The resident curators will delve into Khoj’s rich aural, visual and textual archive of past projects, to identify themes to curate process-based art practices. They shall also have complete access to the Khoj library, stocked with publications on critical theory and visual art practice as well as catalogues of important South Asian exhibitions. While archival exploration will form the backbone of these residencies, the curators shall engage in the cultural specificity/identity of the location within the national network in which they are situated. The first curators-in-residence programme will be hosted at Khoj Delhi, the second at Bangalore, and the third at Guwahati. Khoj will also conduct a week-long art writing workshop, conceived primarily for young professionals to understand culture writing in the realm of the visual arts. Discussions/exercises will be held with scholars, collectors, artists, and writers. Workshop themes shall include the history of art writing and the relationship between criticism and history; writing about the Indian art market; catalogue writing; writing in art criticism; and art history and artists’ biographies. The Art Writing Workshop will take place in February 2012.

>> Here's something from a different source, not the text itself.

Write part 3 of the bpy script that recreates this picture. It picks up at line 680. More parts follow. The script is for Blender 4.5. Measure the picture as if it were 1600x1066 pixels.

A four-day international seminar will be held at Khoj Studios Delhi in collaboration with the De Appel Curatorial Training Programme, Amsterdam, and the Office for Contemporary Art, Oslo, with the aim of encouraging cross-cultural dialogue on curating practices. The lecturers and moderators include major art/curating experts from India, Australia, China, UK, Belgium, Hungary, Egypt, Germany, and Brazil. The seminar shall take place in February 2013. The Khoj website will be updated constantly with information related to the curatorial projects. Khoj’s unique approach of learning by exchange has played a catalytic role in the context of contemporary art practice in the country. The young curators in residence shall benefit not only from the support and exposure provided by Khoj, but together they will help expand the definition of curatorial practice and showcase a model that can be adopted by other institutional spaces.